- _Written exercise_:
In the lines below, output everything from the first line through the line containing "outline_rect(s, -1.05, 2.45, -.47, 3.60, .045)" exactly as it is. Pictures are not part of the output.

- _Dataset section_:
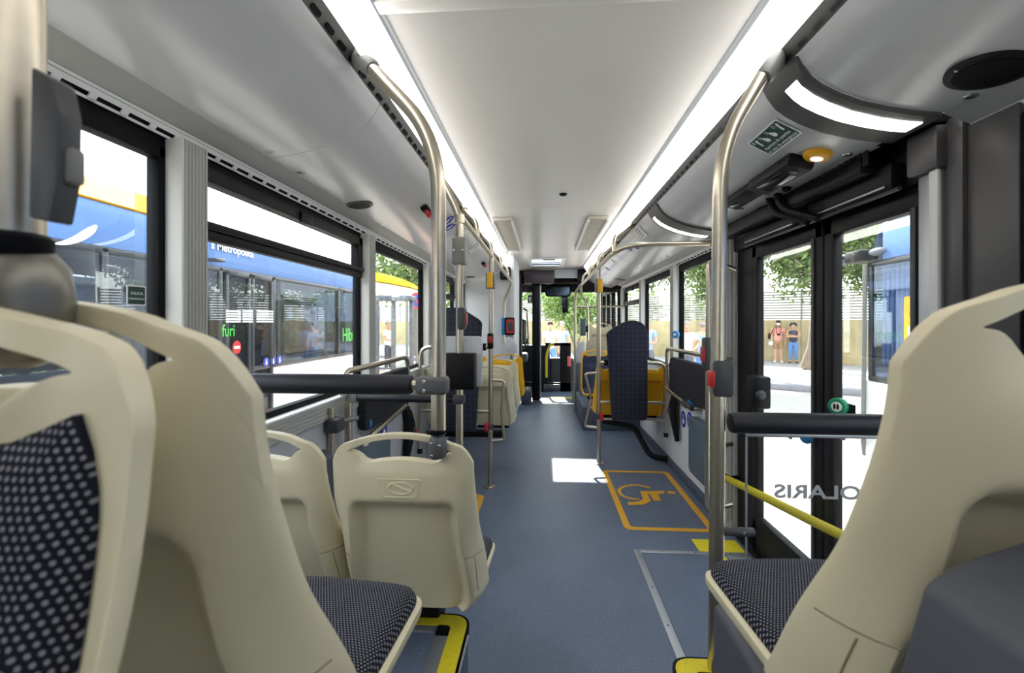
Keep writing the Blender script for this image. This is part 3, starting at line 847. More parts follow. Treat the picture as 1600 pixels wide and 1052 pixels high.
# wheelchair figure, lying across the bus, head to the right
M = Matrix.Translation((0, 0, .0005))
p = MB()
def stroke(pts, wd):
    pts = [V((a, b)) for a, b in pts]; L = []; Rr = []
    for i, q in enumerate(pts):
        t = (pts[min(i + 1, len(pts) - 1)] - pts[max(i - 1, 0)]).normalized(); nn = V((-t.y, t.x)) * wd / 2
        L.append(tuple(q + nn)); Rr.append(tuple(q - nn))
    p.prism(L + Rr[::-1], M, .0015)
# measured floor points of the symbol
def fp(px, py): q = at(px, py, z=0); return (q.x, q.y)
wc = [fp(1015, 763), fp(1005, 759.5), fp(992, 758), fp(978, 759.5), fp(968, 764), fp(967, 770), fp(974, 776), fp(985, 779.5), fp(999, 780.5)]
wc = [(q.x, q.y) for q in fillet([(a, b, 0) for a, b in wc], .09, 5)]
stroke(wc, .028)
p.prism([fp(1000, 768), fp(1038, 767.5), fp(1038, 772), fp(1028, 772.5), fp(1033, 783), fp(1022, 783), fp(1016, 773), fp(1012, 773), fp(1017, 783.5), fp(1006, 789), fp(982, 790), fp(980, 785.5), fp(999, 784), fp(1005, 780)], M, .0015)
c_ = fp(1049, 770); p.prism(ell(c_[0], c_[1], .033, .033, 18), M, .0015)
p.build('symbol', YTAPE, s)
s = empty('pushchair_bay_marking', (-.7, 3, 0), 'amber corner outline on the floor showing past the pale seat back', 'floor marking')
outline_rect(s, -1.05, 2.45, -.47, 3.60, .045)

# ================================================================== SEATS
H_ = .99
def hw(z):
    t = [(.428, .180), (.445, .202), (.48, .214), (.56, .213), (.75, .202), (.9, .196), (1.0, .194)]
    if z <= t[0][0]: return t[0][1]
    for (a, x0), (b, x1) in zip(t, t[1:]):
        if z <= b: k = (z - a) / (b - a); k = k * k * (3 - 2 * k); return x0 + (x1 - x0) * k
    return t[-1][1]
def sm(t): t = max(0, min(1, t)); return t * t * (3 - 2 * t)
def ztop(u): return H_ - .045 * u * u - .034 * max(0, (abs(u) - .82) / .18) ** 2
def zlow(u): return ztop(u) - max(.031, .071 - .040 * sm((abs(u) - .42) / .36))
def zup(u): return ztop(u) - (.014 + .014 * u * u)
ZB = .428
YC = [(.405, 0), (.5, -.03), (.63, -.07), (.73, -.09), (.83, -.105), (.90, -.11), (1.0, -.115)]
YWRAP = [(.405, .155), (.43, .15), (.505, .125), (.63, .095), (.73, .052), (.825, .028), (.90, .02), (1.0, .02)]
def interp(t, z): return sum(interp0(t, z + k * .02) for k in (-2, -1, 0, 1, 2)) / 5
def interp0(t, z):
    if z <= t[0][0]: return t[0][1]
    for (a, p), (b, q) in zip(t, t[1:]):
        if z <= b: return p + (q - p) * (z - a) / (b - a)
    return t[-1][1]
def rec(u, z):
    ua = .74 + .10 * sm((.80 - z) / .36)
    a = 1 - max(0, min(1, (ua - abs(u)) / .15)); b = 1 - max(0, min(1, (.805 - z) / .038))
    t = max(0, min(1, 1 - math.sqrt(a * a + b * b))); return .5 * t + .5 * sm(t)
def yrear(u, z):
    y = interp(YC, z) + interp(YWRAP, z) * abs(u) ** 7
    y += .055 * rec(u, z)
    k = sm((z - (H_ - .115)) / .05) * sm((.72 - abs(u)) / .2)   # scooped lip under the grip opening
    return y + .010 * k
def thick(u, z): return .034 - .018 * abs(u) ** 4 - .010 * sm((z - .93) / .06)
NC, NL, NH, NT = 50, 54, 8, 4
def shell_mb():
    rows = []
    for r in range(NL + NH + NT + 1):
        row = []
        for c in range(NC + 1):
            u = -1 + 2 * c / NC
            if r <= NL: hb = .54
            elif r <= NL + NH: hb = .54 + .21 * math.sin(PI / 2 * (r - NL) / NH)
            else: hb = .75
            lowk = sm((r - NL * .6) / (NL * .4)) if r <= NL else 1
            hb = .64 + (hb - .64) * lowk
            uu = math.copysign(abs(u) / .64 * hb if abs(u) <= .64 else hb + (abs(u) - .64) / .36 * (1 - hb), u)
            if r <= NL: z = ZB + (zlow(uu) - ZB) * r / NL
            elif r <= NL + NH: z = zlow(uu) + (zup(uu) - zlow(uu)) * (r - NL) / NH
            else: z = zup(uu) + (ztop(uu) - zup(uu)) * (r - NL - NH) / NT
            row.append((uu, z))
        rows.append(row)
    nr = len(rows); n = NC + 1; vs = []
    for (k) in (0, 1):
        for row in rows:
            for (u, z) in row:
                x = u * hw(z); y = yrear(u, z)
                if k: y = y - .055 * rec(u, z) + thick(u, z) + .049 * rec(u, z)
                vs.append((x, y, z))
    N = nr * n
    def hole(r, c): return NL <= r < NL + NH and 9 <= c < 41
    fs = []
    cnt = {}
    for r in range(nr - 1):
        for c in range(NC):
            if hole(r, c): continue
            q = (r * n + c, r * n + c + 1, (r + 1) * n + c + 1, (r + 1) * n + c)
            fs.append(q); fs.append(tuple(N + i for i in reversed(q)))
            for i in range(4):
                e = (q[i], q[(i + 1) % 4]); cnt[tuple(sorted(e))] = cnt.get(tuple(sorted(e)), []) + [e]
    for k, e in cnt.items():
        if len(e) == 1: a, b = e[0]; fs.append((b, a, N + a, N + b))
    m = MB(); m.add(vs, fs)
    return m
def bevel_mesh(me, off, seg=2, ang=1.0):
    b = bmesh.new(); b.from_mesh(me)
    used = [q for q in b.verts if not q.link_faces]; bmesh.ops.delete(b, geom=used, context='VERTS')
    es = [e for e in b.edges if len(e.link_faces) == 2 and e.calc_face_angle(0) > ang]
    bmesh.ops.bevel(b, geom=es, offset=off, segments=seg, affect='EDGES', profile=0.5, clamp_overlap=True)
    b.to_mesh(me); b.free(); me.shade_smooth(); me.set_sharp_from_angle(angle=1.1)
def make_seat(label, shell_m, pad_m):
    root = empty('passenger_seat', (0, 0, 0))
    root['label'] = label; root['category'] = 'seat'
    sh = shell_mb().build('back_shell', shell_m, root, ang=1.3)
    bevel_mesh(sh.data, .006, 3, .9)
    # embossed emblem: slanted frame, ring and sweeping bar
    def rp(x, z, d=.0005): return V((x, yrear(x / hw(z), z) - d, z))
    e = MB()
    fr = [(-.064, .868), (.056, .868), (.042, .818), (-.046, .818)]
    e.tube([rp(a.x, a.y) for a in fillet([(x, z, 0) for x, z in fr + [fr[0], fr[1]]], .008, 4)[1:-1]], .0018, 6, closed=True)
    e.tube([rp(.033 * math.cos(2 * PI * k / 28), .843 + .0165 * math.sin(2 * PI * k / 28)) for k in range(28)], .0025, 6, closed=True)
    e.tube([rp(-.031 + .062 * k / 8, .846 - .010 * math.sin((k / 8 - .5) * PI) * 1.0) for k in range(9)], [.001, .002, .003, .0035, .0038, .0035, .003, .002, .001], 6)
    e.build('embossed_emblem', shell_m, sh)
    for s in (-1, 1):
        sm_ = MB()
        sm_.tube([rp(s * u * hw(.625), .625 + .012 * (1 - u) * 2, .0002) for u in (.74, .8, .86, .92, .96, .99)], .0012, 5)
        sm_.tube([rp(s * .90 * hw(z), z, .0002) for z in (.62, .58, .54, .50, .46, .43)], .0012, 5)
        sm_.build('shell_seam', GROOVE if shell_m is not YSEAT else shell_m, sh, kind='stuff')
    # back pad
    p = MB(); nu, nv = 16, 20; p.uv = []; vs = []; fs = []
    for k in (0, 1):
        for j in range(nv + 1):
            for i in range(nu + 1):
                u = -1 + 2 * i / nu; v_ = j / nv
                uu = u * .89; zt = zlow(uu * .76) - .012; z = .47 + (zt - .47) * v_
                # rounded corners
                cr = 1 - .10 * max(0, (v_ - .85) / .15) ** 2 - .06 * max(0, (.1 - v_) / .1) ** 2
                x = uu * cr * hw(z); ed = min(1, (1 - abs(u)) * 6) * min(1, (1 - v_) * 8, v_ * 8 + .2)
                y = yrear(uu, z) - .055 * rec(uu, z) + thick(uu, z) + .049 * rec(uu, z)
                vs.append((x, y + (.004 + .020 * math.sqrt(max(0, ed)) if k else -.004), z)); p.uv.append((x, z * 1.03))
    N = (nu + 1) * (nv + 1)
    for j in range(nv):
        for i in range(nu):
            q = (j * (nu + 1) + i, j * (nu + 1) + i + 1, (j + 1) * (nu + 1) + i + 1, (j + 1) * (nu + 1) + i)
            fs += [q, tuple(N + a for a in reversed(q))]
    bd = [i for i in range(nu)] ; ring = list(range(nu + 1)) + [(j) * (nu + 1) + nu for j in range(1, nv + 1)] + [nv * (nu + 1) + i for i in range(nu - 1, -1, -1)] + [j * (nu + 1) for j in range(nv - 1, 0, -1)]
    for a, b in zip(ring, ring[1:] + ring[:1]): fs.append((a, b, N + b, N + a))
    p.add(vs, fs); p.build('back_pad', pad_m, root, ang=1.2)
    # seat tray and cushion
    def plan(ins):
        w0, w1 = .186 - ins, .206 - ins
        return [(q.x, q.y) for q in fillet([(0, .08 + ins, 0), (-w0, .08 + ins, 0), (-w1, .40 - ins, 0), (0, .425 - ins, 0), (w1, .40 - ins, 0), (w0, .08 + ins, 0), (.001, .08 + ins, 0)], .05 - min(ins, .03) * .5, 7)][:-1]
    def loft(rings, uv=False):
        m = MB(); vs = []; fs = []; n = None
        for ins, z in rings:
            pl_ = plan(ins); n = len(pl_)
            for (x, y) in pl_: vs.append((x, y, z - .010 * max(0, (y - .36) / .06) ** 2))
        for k in range(len(rings) - 1):
            for j in range(n): fs.append((k * n + j, k * n + (j + 1) % n, (k + 1) * n + (j + 1) % n, (k + 1) * n + j))
        fs.append(tuple(range(n))[::-1]); fs.append(tuple(range((len(rings) - 1) * n, len(rings) * n)))
        m.add(vs, fs)
        if uv: m.uv = [(a, b) for (a, b, c) in vs]
        return m
    loft([(.03, .428), (.006, .438), (-.004, .453), (-.004, .467), (.002, .471)]).build('seat_tray', shell_m, root, ang=.9)
    loft([(.004, .467), (.004, .477), (.010, .489), (.022, .496), (.05, .499)], True).build('seat_cushion', pad_m, root, ang=1.2)
    MB().box((-.15, .13, .385), (.15, .36, .425), .01).build('support_frame', BLACK, root)
    return root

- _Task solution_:
Keep writing the Blender script for this image. This is part 3, starting at line 847. More parts follow. Treat the picture as 1600 pixels wide and 1052 pixels high.
# wheelchair figure, lying across the bus, head to the right
M = Matrix.Translation((0, 0, .0005))
p = MB()
def stroke(pts, wd):
    pts = [V((a, b)) for a, b in pts]; L = []; Rr = []
    for i, q in enumerate(pts):
        t = (pts[min(i + 1, len(pts) - 1)] - pts[max(i - 1, 0)]).normalized(); nn = V((-t.y, t.x)) * wd / 2
        L.append(tuple(q + nn)); Rr.append(tuple(q - nn))
    p.prism(L + Rr[::-1], M, .0015)
# measured floor points of the symbol
def fp(px, py): q = at(px, py, z=0); return (q.x, q.y)
wc = [fp(1015, 763), fp(1005, 759.5), fp(992, 758), fp(978, 759.5), fp(968, 764), fp(967, 770), fp(974, 776), fp(985, 779.5), fp(999, 780.5)]
wc = [(q.x, q.y) for q in fillet([(a, b, 0) for a, b in wc], .09, 5)]
stroke(wc, .028)
p.prism([fp(1000, 768), fp(1038, 767.5), fp(1038, 772), fp(1028, 772.5), fp(1033, 783), fp(1022, 783), fp(1016, 773), fp(1012, 773), fp(1017, 783.5), fp(1006, 789), fp(982, 790), fp(980, 785.5), fp(999, 784), fp(1005, 780)], M, .0015)
c_ = fp(1049, 770); p.prism(ell(c_[0], c_[1], .033, .033, 18), M, .0015)
p.build('symbol', YTAPE, s)
s = empty('pushchair_bay_marking', (-.7, 3, 0), 'amber corner outline on the floor showing past the pale seat back', 'floor marking')
outline_rect(s, -1.05, 2.45, -.47, 3.60, .045)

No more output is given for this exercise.